Upon his return to the States, Josh did part-time jobs while performing at any gigs on offer and hopefully selling a few copies of his album along the way. During this period he met up with Glen Hansard of The Frames, who invited him back to Ireland with them. He supported them at some of their dates and began appearing at those fateful Open Mic nights.

While the song writing and recording process is obviously the keystone to Josh’s growing success, his live performances continue to break new ground and offer additional insight into his thoughts and aspirations.

“The world is so connected now,” he says. “You can put a song out in the afternoon and they’re hearing it in Montana that same day. Music is so readily available.

“When you’re performing live you are a chef offering things off the menu. You can’t always offer everything, but neither can you expect people not to want to hear their favourite songs.”

Performing live continues to offer Josh challenges.

“When you go on stage it is like you are starting a conversation with your audience. You have to find that path into the show, it can take a while. Any little incident can start it off it might be a screeching seagull flying by, anything. It can take a while to establish that path, but once you’ve found it you can start to feel more comfortable with the performance. The crowd have paid money to see you and taken time off from their day to come to see you and I’m always grateful and aware of that.

“Sometimes I feel that a musician is like a boxer, you and the crowd are moving around each other trading little jabs at each other, establishing yourselves. There’s something in the air.”
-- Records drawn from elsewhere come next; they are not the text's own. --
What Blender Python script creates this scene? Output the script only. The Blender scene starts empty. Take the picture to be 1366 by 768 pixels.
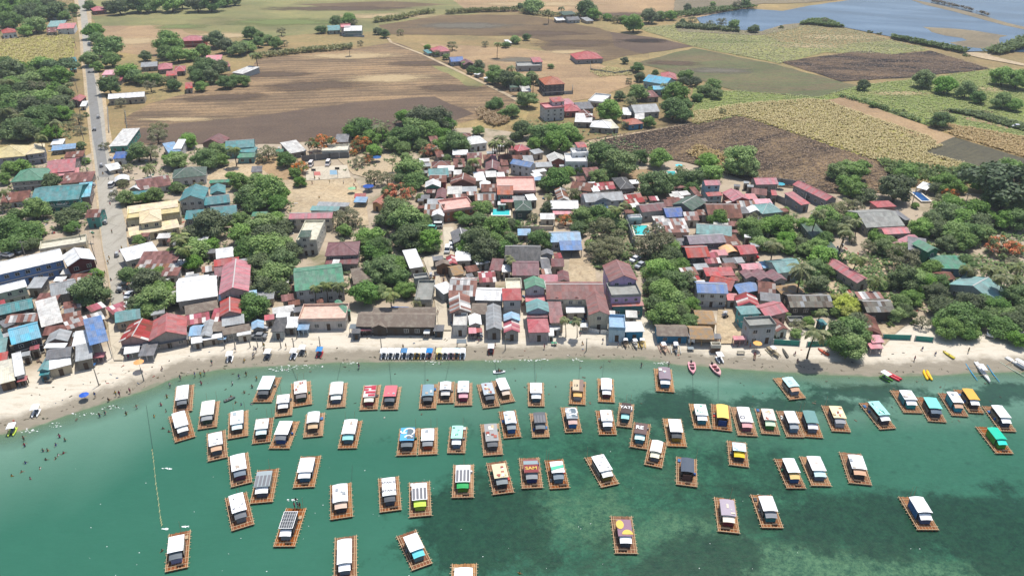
import bpy, bmesh, math, random, re
import numpy as np
from mathutils import Vector, Matrix
random.seed(7)
RNG = np.random.default_rng(11)
C = bpy.context.scene.collection
SC = bpy.context.scene
R = math.radians

# ------------------------------------------------------------------ camera, sky, sun, exposure
CAM_H, PITCH, FPX = 114.0, 28.9, 1040.0
cd = bpy.data.cameras.new('camera'); cam = bpy.data.objects.new('camera', cd); C.objects.link(cam)
cam.location = (0, 0, CAM_H); cam.rotation_euler = (R(90 - PITCH), 0, 0)
cd.sensor_width = 36; cd.lens = FPX / 1366 * 36; cd.clip_start = 1; cd.clip_end = 12000
SC.camera = cam
SUN_EL, SUN_AZ = 70.0, 28.0           # azimuth measured from +Y towards +X
w = bpy.data.worlds.new('World'); SC.world = w; w.use_nodes = True
nt = w.node_tree; bg = nt.nodes['Background']
sky = nt.nodes.new('ShaderNodeTexSky'); sky.sky_type = 'NISHITA'; sky.sun_disc = False
sky.sun_elevation = R(SUN_EL); sky.sun_rotation = R(SUN_AZ); sky.altitude = 50; sky.air_density = 1.0; sky.dust_density = 1.5
nt.links.new(sky.outputs[0], bg.inputs[0]); bg.inputs[1].default_value = 0.13
sd = bpy.data.lights.new('sun', 'SUN'); sd.energy = 4.2; sd.angle = R(0.5); sd.color = (1.0, 0.965, 0.91)
so = bpy.data.objects.new('sun', sd); C.objects.link(so); so.location = (0, 0, 300)
dv = Vector((math.sin(R(SUN_AZ)) * math.cos(R(SUN_EL)), math.cos(R(SUN_AZ)) * math.cos(R(SUN_EL)), math.sin(R(SUN_EL))))
so.rotation_euler = dv.to_track_quat('Z', 'Y').to_euler()
SC.view_settings.view_transform = 'Standard'; SC.view_settings.look = 'None'
SC.view_settings.exposure = 0.30; SC.view_settings.gamma = 1.0

HAZE = 0.00013
# ------------------------------------------------------------------ surveying: photo pixel -> point on a level plane
ST, CT = math.sin(R(PITCH)), math.cos(R(PITCH))
def G(px, py, z=0.0):
    u = px - 683.0; v = py - 384.0
    dx, dy, dz = u, FPX * CT - v * ST, -FPX * ST - v * CT
    t = (z - CAM_H) / dz
    return Vector((dx * t, dy * t, z))
def ppm(px, py, z=0.0):
    p = G(px, py, z); depth = p.y * CT + (CAM_H - z) * ST
    return FPX / depth
def dep(px, py):
    p = G(px, py); return math.atan2(CAM_H, p.y)
def PX(p):
    x, y, z = p[0], p[1], p[2] - CAM_H
    d = y * CT - z * ST; vv = -(y * ST + z * CT)
    return 683 + FPX * x / d, 384 + FPX * vv / d
TILE = {'A1': (0, 0, 3.84), 'A2': (340, 0, 3.84), 'A3': (680, 0, 3.84), 'A4': (1016, 0, 3.84),
        'B1': (0, 170, 4.517), 'B2': (225, 170, 4.517), 'B3': (450, 170, 4.517), 'B4': (675, 170, 4.517), 'B5': (900, 170, 4.517), 'B6': (1126, 170, 4.517),
        'C1': (0, 320, 4.267), 'C2': (225, 320, 4.267), 'C3': (450, 320, 4.267), 'C4': (675, 320, 4.267), 'C5': (900, 320, 4.267), 'C6': (1126, 320, 4.267),
        'D0': (0, 480, 4.8), 'D1': (200, 480, 4.8), 'D2': (430, 480, 4.8), 'D3': (660, 480, 4.8), 'D4': (890, 480, 4.8), 'D5': (1126, 480, 4.8),
        'E1': (200, 620, 5.1875), 'E2': (430, 620, 5.1875), 'E3': (660, 620, 5.1875), 'E4': (890, 620, 5.1875), 'E5': (1126, 620, 5.1875), 'P': (0, 0, 1)}
def T(t, x, y):
    o = TILE[t]; return o[0] + x / o[2], o[1] + y / o[2]

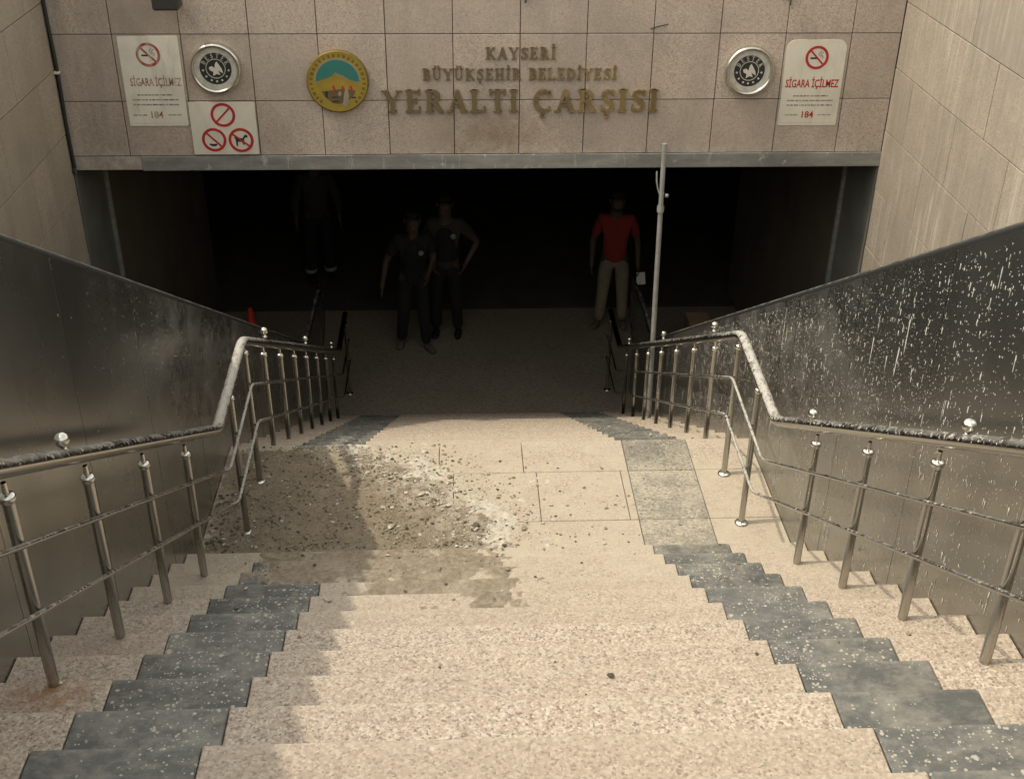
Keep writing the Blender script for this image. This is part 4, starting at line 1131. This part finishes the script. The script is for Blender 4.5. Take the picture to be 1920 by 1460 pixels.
    i1 = [pel+V((0, 0, 0.09)), V((0, 0, 0.90))]; r1 = [0.15, 0.145]; e1 = [(0, 1)]
    for a in ('l', 'r'):
        hp, kn, an = seg[a+'leg']
        i1 += [vs[hp], vs[kn], vs[an]]; r1 += [0.104, 0.078, 0.066]; n_ = len(i1); e1 += [(1, n_-3), (n_-3, n_-2), (n_-2, n_-1)]
    skin_mesh('trousers', i1, r1, e1, trousers, root, 0)
    for a in ('l', 'r'):
        an = vs[seg[a+'leg'][2]]
        tx = J.get(a+'toe', (0.0, -0.16))
        zf = an.z-0.085
        skin_mesh('shoe', [(an.x, an.y+0.055, zf+0.045), (an.x+tx[0]*0.3, an.y+tx[1]*0.3, zf+0.05), (an.x+tx[0], an.y+tx[1], zf+0.037)], [0.043, 0.046, 0.036], [(0, 1), (1, 2)], shoes, root, 1)
        if bands:
            hp, kn, an_ = seg[a+'leg']; p = vs[kn].lerp(vs[an_], 0.72); q = vs[kn].lerp(vs[an_], 0.84)
            m = MB(); m.tube([p, q], 0.080, 14, cap=False); b_ = m.build('reflective_band', M['smoke'], None); b_.parent = root
    # hair cap, eyes, ears
    hc = ln((0, 0.008, 1.665)); m = MB(); vv = []; ff = []
    N, K = 14, 6
    for j in range(K+1):
        t = j/K*1.75
        for i in range(N):
            q = 2*math.pi*i/N; lim = 1.0
            tt = t*(0.62 if math.sin(q) < -0.35 else 1.0)
            vv.append((hc.x+0.094*math.sin(tt)*math.cos(q), hc.y+0.104*math.sin(tt)*math.sin(q), hc.z+0.098*math.cos(tt)))
    for j in range(K):
        for i in range(N): ff.append((j*N+i, j*N+(i+1) % N, (j+1)*N+(i+1) % N, (j+1)*N+i))
    m.add(vv, ff, 0, True); hr = m.build('hair', HAIR, None); hr.parent = root
    for s in (-1, 1):
        m = MB(); m.lathe([(0.0, 0.0), (0.008, 0.002), (0.012, 0.008)][::-1], tuple(ln((s*0.032, -0.094, 1.647))), 'y', 10)
        e = m.build('eye', M['black'], None); e.parent = root
        m = MB(); m.tube([ln((s*0.078, 0.0, 1.61)), ln((s*0.086, 0.012, 1.635)), ln((s*0.084, 0.01, 1.66))], [0.008, 0.013, 0.01], 8)
        e = m.build('ear', SKIN, None); e.parent = root
    m = MB(); m.tube([ln((-0.025, -0.098, 1.588)), ln((0, -0.104, 1.588)), ln((0.025, -0.098, 1.588))], 0.006, 6)
    e = m.build('mouth', M['red_old'], None); e.parent = root
    if beard:
        m = MB(); m.tube([ln((-0.07, -0.03, 1.60)), ln((-0.045, -0.08, 1.565)), ln((0, -0.095, 1.553)), ln((0.045, -0.08, 1.565)), ln((0.07, -0.03, 1.60))], 0.018, 8); e = m.build('beard', HAIR, None); e.parent = root
    if badge:
        p = ln(badge); m = MB(); m.lathe([(0.030, -0.01), (0.030, 0.003), (0.0, 0.005)], tuple(p), 'y', 14); e = m.build('badge', M['smoke'], None); e.parent = root
    return root
std = dict(lelbow=(-0.265, 0.03, 1.13), lwrist=(-0.27, -0.03, 0.88), relbow=(0.265, 0.03, 1.13), rwrist=(0.28, -0.03, 0.88), lknee=(-0.12, -0.02, 0.50), lankle=(-0.13, 0.02, 0.085), rknee=(0.11, -0.02, 0.50), rankle=(0.13, 0.02, 0.085))
cl = lambda n_, c: plain(n_, c, 0.85, 0, 0.15, 12)
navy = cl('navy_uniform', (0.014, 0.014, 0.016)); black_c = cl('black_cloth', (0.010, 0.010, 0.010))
j = dict(std); j.update(lankle=(-0.16, -0.02, 0.085), ltoe=(-0.10, -0.14), rtoe=(0.03, -0.16))
person((1.66, 12.92, ZF), R(-6), 'person in a red t-shirt and khaki trousers standing right of centre in the passage', 1.76, j, cl('red_shirt', (0.25, 0.025, 0.02)), cl('khaki', (0.22, 0.19, 0.125)), cl('brown_shoe', (0.14, 0.10, 0.06)), 0.5, beard=True)
j = dict(std); j.update(lelbow=(-0.30, 0.02, 1.15), lwrist=(-0.36, -0.08, 0.90), relbow=(0.24, -0.02, 1.15), rwrist=(0.14, -0.22, 1.02), lknee=(-0.13, -0.06, 0.50), lankle=(-0.15, 0.06, 0.085), rknee=(0.10, -0.10, 0.50), rankle=(0.12, -0.12, 0.085), ltoe=(-0.05, -0.15), rtoe=(0.07, -0.15))
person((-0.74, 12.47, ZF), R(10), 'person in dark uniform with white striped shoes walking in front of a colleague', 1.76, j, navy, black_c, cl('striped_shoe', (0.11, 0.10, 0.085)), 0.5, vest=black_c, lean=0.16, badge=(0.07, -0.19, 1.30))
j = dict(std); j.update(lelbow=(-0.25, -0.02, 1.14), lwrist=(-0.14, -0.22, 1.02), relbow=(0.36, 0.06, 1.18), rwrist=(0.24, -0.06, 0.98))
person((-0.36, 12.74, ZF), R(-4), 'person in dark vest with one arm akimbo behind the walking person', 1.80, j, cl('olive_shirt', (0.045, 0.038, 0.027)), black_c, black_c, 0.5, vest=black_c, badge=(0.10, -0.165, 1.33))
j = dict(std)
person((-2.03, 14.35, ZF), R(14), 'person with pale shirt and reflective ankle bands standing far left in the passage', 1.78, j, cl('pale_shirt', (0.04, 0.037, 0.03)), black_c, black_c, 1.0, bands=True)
m = MB()
vs = [(-0.055, 0.0, 0.075), (0.045, -0.01, 0.085), (0.06, -0.02, -0.07), (-0.045, -0.012, -0.08)]
m.add(vs+[(a, b+0.0015, c) for a, b, c in vs], [(0, 3, 2, 1), (4, 5, 6, 7), (0, 1, 5, 4), (1, 2, 6, 5), (2, 3, 7, 6), (3, 0, 4, 7)])
pp = m.build('paper_sheet', M['paper'], None, (1.975, 12.82, ZF+0.70)); tag(pp, 'folded white paper held by the person in the red t-shirt', 'paper')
So, Josh Ritter is a singer/songwriter, performer, writer, sometime chef and occasional boxer. A hard working musician who wants to give his all in exchange for the loyal support he has received so far. Early autobiographical themes and fantasies taking off from there have moved into a broader perspective with the whole of history at his fingertips and a multitude of ideas in his mind.

“I don’t want to stand at the microphone and talk about my problems,” he says. “There are huge adventures happening in my head.”